--- begin ---

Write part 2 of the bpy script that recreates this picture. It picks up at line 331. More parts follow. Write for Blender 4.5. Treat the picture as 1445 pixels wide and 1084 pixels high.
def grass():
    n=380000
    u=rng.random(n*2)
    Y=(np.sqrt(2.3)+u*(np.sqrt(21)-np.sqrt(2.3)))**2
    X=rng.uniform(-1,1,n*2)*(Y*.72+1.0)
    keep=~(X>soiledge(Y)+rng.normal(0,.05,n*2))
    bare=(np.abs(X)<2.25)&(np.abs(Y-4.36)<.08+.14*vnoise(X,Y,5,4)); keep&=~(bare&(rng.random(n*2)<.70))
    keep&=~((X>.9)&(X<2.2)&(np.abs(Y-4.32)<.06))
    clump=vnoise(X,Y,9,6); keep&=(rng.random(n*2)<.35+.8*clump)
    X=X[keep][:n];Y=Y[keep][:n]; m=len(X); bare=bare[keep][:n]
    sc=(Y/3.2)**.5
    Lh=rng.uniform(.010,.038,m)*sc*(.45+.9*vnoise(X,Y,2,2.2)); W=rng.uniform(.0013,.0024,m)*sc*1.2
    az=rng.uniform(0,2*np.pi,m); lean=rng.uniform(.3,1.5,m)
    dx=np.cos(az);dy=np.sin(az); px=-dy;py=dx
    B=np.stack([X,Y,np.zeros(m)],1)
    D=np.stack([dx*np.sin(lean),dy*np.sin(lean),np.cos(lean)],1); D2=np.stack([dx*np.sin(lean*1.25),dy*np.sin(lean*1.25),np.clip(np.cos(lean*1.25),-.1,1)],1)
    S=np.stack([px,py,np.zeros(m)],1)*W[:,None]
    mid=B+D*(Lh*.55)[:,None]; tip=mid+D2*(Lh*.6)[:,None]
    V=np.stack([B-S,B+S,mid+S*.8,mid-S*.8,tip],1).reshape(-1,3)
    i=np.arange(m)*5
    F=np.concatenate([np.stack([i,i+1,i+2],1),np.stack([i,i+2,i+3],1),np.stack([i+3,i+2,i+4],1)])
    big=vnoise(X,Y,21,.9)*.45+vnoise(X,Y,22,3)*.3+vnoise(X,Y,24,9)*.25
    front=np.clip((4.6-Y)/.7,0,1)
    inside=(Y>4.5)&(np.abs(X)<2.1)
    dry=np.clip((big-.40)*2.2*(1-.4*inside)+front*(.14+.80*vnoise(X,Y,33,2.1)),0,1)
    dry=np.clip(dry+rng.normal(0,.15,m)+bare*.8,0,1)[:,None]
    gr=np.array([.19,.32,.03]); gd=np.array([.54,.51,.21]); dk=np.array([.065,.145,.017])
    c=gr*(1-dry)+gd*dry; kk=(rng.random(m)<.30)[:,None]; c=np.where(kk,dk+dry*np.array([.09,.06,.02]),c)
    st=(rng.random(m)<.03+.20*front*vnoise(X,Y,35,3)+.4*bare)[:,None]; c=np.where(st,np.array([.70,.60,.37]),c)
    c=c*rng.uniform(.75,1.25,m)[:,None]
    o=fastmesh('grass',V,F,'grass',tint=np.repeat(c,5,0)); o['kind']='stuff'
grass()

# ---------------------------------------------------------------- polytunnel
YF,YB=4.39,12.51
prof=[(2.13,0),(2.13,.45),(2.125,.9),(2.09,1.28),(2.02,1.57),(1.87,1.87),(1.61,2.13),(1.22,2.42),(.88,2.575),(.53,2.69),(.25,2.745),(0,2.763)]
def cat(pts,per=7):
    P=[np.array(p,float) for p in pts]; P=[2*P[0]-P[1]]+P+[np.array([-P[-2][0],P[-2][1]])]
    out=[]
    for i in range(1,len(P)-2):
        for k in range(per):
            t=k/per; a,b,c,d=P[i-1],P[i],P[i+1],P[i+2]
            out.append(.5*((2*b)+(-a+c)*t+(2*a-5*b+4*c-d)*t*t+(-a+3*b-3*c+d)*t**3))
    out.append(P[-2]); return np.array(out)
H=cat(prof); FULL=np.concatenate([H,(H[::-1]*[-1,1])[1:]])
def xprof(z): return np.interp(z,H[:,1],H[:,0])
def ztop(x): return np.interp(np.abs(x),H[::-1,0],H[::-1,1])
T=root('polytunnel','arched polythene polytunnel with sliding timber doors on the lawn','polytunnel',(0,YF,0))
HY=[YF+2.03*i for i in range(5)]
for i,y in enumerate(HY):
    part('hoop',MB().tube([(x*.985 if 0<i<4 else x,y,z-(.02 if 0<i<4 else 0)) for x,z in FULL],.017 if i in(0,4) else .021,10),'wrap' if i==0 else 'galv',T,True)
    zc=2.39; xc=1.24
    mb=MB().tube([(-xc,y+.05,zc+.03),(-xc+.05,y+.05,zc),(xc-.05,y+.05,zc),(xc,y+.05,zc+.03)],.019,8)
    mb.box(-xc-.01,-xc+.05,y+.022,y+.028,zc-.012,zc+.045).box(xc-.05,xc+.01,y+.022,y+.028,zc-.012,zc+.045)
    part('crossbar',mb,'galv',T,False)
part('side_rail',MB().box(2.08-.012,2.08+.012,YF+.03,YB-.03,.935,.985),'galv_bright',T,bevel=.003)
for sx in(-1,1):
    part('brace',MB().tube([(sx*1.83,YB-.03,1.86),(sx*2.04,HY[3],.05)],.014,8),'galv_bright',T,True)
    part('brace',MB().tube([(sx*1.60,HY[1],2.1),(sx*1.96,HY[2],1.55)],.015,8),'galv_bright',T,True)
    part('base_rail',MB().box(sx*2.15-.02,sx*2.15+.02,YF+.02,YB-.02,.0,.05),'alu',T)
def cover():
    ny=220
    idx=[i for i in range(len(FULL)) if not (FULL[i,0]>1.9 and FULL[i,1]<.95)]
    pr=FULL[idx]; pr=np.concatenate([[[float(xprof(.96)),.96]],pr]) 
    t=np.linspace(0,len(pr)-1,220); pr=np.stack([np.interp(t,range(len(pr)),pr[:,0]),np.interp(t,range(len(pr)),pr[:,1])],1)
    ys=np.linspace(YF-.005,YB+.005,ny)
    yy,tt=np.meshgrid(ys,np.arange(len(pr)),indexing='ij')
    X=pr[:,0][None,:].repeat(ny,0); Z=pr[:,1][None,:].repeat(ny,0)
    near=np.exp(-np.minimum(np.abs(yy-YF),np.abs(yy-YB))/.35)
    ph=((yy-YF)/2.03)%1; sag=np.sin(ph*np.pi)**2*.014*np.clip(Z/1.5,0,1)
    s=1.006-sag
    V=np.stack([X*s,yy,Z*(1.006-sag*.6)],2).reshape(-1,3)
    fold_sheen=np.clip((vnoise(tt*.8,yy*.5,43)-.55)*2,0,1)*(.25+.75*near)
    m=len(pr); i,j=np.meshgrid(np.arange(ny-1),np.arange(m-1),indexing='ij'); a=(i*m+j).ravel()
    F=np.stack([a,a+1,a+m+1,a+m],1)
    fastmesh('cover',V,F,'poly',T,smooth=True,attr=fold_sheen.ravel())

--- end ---

* [What to produce]
Your task is to reproduce the whole listing exactly.

* [Answer to the exercise]
Write part 2 of the bpy script that recreates this picture. It picks up at line 331. More parts follow. Write for Blender 4.5. Treat the picture as 1445 pixels wide and 1084 pixels high.
def grass():
    n=380000
    u=rng.random(n*2)
    Y=(np.sqrt(2.3)+u*(np.sqrt(21)-np.sqrt(2.3)))**2
    X=rng.uniform(-1,1,n*2)*(Y*.72+1.0)
    keep=~(X>soiledge(Y)+rng.normal(0,.05,n*2))
    bare=(np.abs(X)<2.25)&(np.abs(Y-4.36)<.08+.14*vnoise(X,Y,5,4)); keep&=~(bare&(rng.random(n*2)<.70))
    keep&=~((X>.9)&(X<2.2)&(np.abs(Y-4.32)<.06))
    clump=vnoise(X,Y,9,6); keep&=(rng.random(n*2)<.35+.8*clump)
    X=X[keep][:n];Y=Y[keep][:n]; m=len(X); bare=bare[keep][:n]
    sc=(Y/3.2)**.5
    Lh=rng.uniform(.010,.038,m)*sc*(.45+.9*vnoise(X,Y,2,2.2)); W=rng.uniform(.0013,.0024,m)*sc*1.2
    az=rng.uniform(0,2*np.pi,m); lean=rng.uniform(.3,1.5,m)
    dx=np.cos(az);dy=np.sin(az); px=-dy;py=dx
    B=np.stack([X,Y,np.zeros(m)],1)
    D=np.stack([dx*np.sin(lean),dy*np.sin(lean),np.cos(lean)],1); D2=np.stack([dx*np.sin(lean*1.25),dy*np.sin(lean*1.25),np.clip(np.cos(lean*1.25),-.1,1)],1)
    S=np.stack([px,py,np.zeros(m)],1)*W[:,None]
    mid=B+D*(Lh*.55)[:,None]; tip=mid+D2*(Lh*.6)[:,None]
    V=np.stack([B-S,B+S,mid+S*.8,mid-S*.8,tip],1).reshape(-1,3)
    i=np.arange(m)*5
    F=np.concatenate([np.stack([i,i+1,i+2],1),np.stack([i,i+2,i+3],1),np.stack([i+3,i+2,i+4],1)])
    big=vnoise(X,Y,21,.9)*.45+vnoise(X,Y,22,3)*.3+vnoise(X,Y,24,9)*.25
    front=np.clip((4.6-Y)/.7,0,1)
    inside=(Y>4.5)&(np.abs(X)<2.1)
    dry=np.clip((big-.40)*2.2*(1-.4*inside)+front*(.14+.80*vnoise(X,Y,33,2.1)),0,1)
    dry=np.clip(dry+rng.normal(0,.15,m)+bare*.8,0,1)[:,None]
    gr=np.array([.19,.32,.03]); gd=np.array([.54,.51,.21]); dk=np.array([.065,.145,.017])
    c=gr*(1-dry)+gd*dry; kk=(rng.random(m)<.30)[:,None]; c=np.where(kk,dk+dry*np.array([.09,.06,.02]),c)
    st=(rng.random(m)<.03+.20*front*vnoise(X,Y,35,3)+.4*bare)[:,None]; c=np.where(st,np.array([.70,.60,.37]),c)
    c=c*rng.uniform(.75,1.25,m)[:,None]
    o=fastmesh('grass',V,F,'grass',tint=np.repeat(c,5,0)); o['kind']='stuff'
grass()

# ---------------------------------------------------------------- polytunnel
YF,YB=4.39,12.51
prof=[(2.13,0),(2.13,.45),(2.125,.9),(2.09,1.28),(2.02,1.57),(1.87,1.87),(1.61,2.13),(1.22,2.42),(.88,2.575),(.53,2.69),(.25,2.745),(0,2.763)]
def cat(pts,per=7):
    P=[np.array(p,float) for p in pts]; P=[2*P[0]-P[1]]+P+[np.array([-P[-2][0],P[-2][1]])]
    out=[]
    for i in range(1,len(P)-2):
        for k in range(per):
            t=k/per; a,b,c,d=P[i-1],P[i],P[i+1],P[i+2]
            out.append(.5*((2*b)+(-a+c)*t+(2*a-5*b+4*c-d)*t*t+(-a+3*b-3*c+d)*t**3))
    out.append(P[-2]); return np.array(out)
H=cat(prof); FULL=np.concatenate([H,(H[::-1]*[-1,1])[1:]])
def xprof(z): return np.interp(z,H[:,1],H[:,0])
def ztop(x): return np.interp(np.abs(x),H[::-1,0],H[::-1,1])
T=root('polytunnel','arched polythene polytunnel with sliding timber doors on the lawn','polytunnel',(0,YF,0))
HY=[YF+2.03*i for i in range(5)]
for i,y in enumerate(HY):
    part('hoop',MB().tube([(x*.985 if 0<i<4 else x,y,z-(.02 if 0<i<4 else 0)) for x,z in FULL],.017 if i in(0,4) else .021,10),'wrap' if i==0 else 'galv',T,True)
    zc=2.39; xc=1.24
    mb=MB().tube([(-xc,y+.05,zc+.03),(-xc+.05,y+.05,zc),(xc-.05,y+.05,zc),(xc,y+.05,zc+.03)],.019,8)
    mb.box(-xc-.01,-xc+.05,y+.022,y+.028,zc-.012,zc+.045).box(xc-.05,xc+.01,y+.022,y+.028,zc-.012,zc+.045)
    part('crossbar',mb,'galv',T,False)
part('side_rail',MB().box(2.08-.012,2.08+.012,YF+.03,YB-.03,.935,.985),'galv_bright',T,bevel=.003)
for sx in(-1,1):
    part('brace',MB().tube([(sx*1.83,YB-.03,1.86),(sx*2.04,HY[3],.05)],.014,8),'galv_bright',T,True)
    part('brace',MB().tube([(sx*1.60,HY[1],2.1),(sx*1.96,HY[2],1.55)],.015,8),'galv_bright',T,True)
    part('base_rail',MB().box(sx*2.15-.02,sx*2.15+.02,YF+.02,YB-.02,.0,.05),'alu',T)
def cover():
    ny=220
    idx=[i for i in range(len(FULL)) if not (FULL[i,0]>1.9 and FULL[i,1]<.95)]
    pr=FULL[idx]; pr=np.concatenate([[[float(xprof(.96)),.96]],pr]) 
    t=np.linspace(0,len(pr)-1,220); pr=np.stack([np.interp(t,range(len(pr)),pr[:,0]),np.interp(t,range(len(pr)),pr[:,1])],1)
    ys=np.linspace(YF-.005,YB+.005,ny)
    yy,tt=np.meshgrid(ys,np.arange(len(pr)),indexing='ij')
    X=pr[:,0][None,:].repeat(ny,0); Z=pr[:,1][None,:].repeat(ny,0)
    near=np.exp(-np.minimum(np.abs(yy-YF),np.abs(yy-YB))/.35)
    ph=((yy-YF)/2.03)%1; sag=np.sin(ph*np.pi)**2*.014*np.clip(Z/1.5,0,1)
    s=1.006-sag
    V=np.stack([X*s,yy,Z*(1.006-sag*.6)],2).reshape(-1,3)
    fold_sheen=np.clip((vnoise(tt*.8,yy*.5,43)-.55)*2,0,1)*(.25+.75*near)
    m=len(pr); i,j=np.meshgrid(np.arange(ny-1),np.arange(m-1),indexing='ij'); a=(i*m+j).ravel()
    F=np.stack([a,a+1,a+m+1,a+m],1)
    fastmesh('cover',V,F,'poly',T,smooth=True,attr=fold_sheen.ravel())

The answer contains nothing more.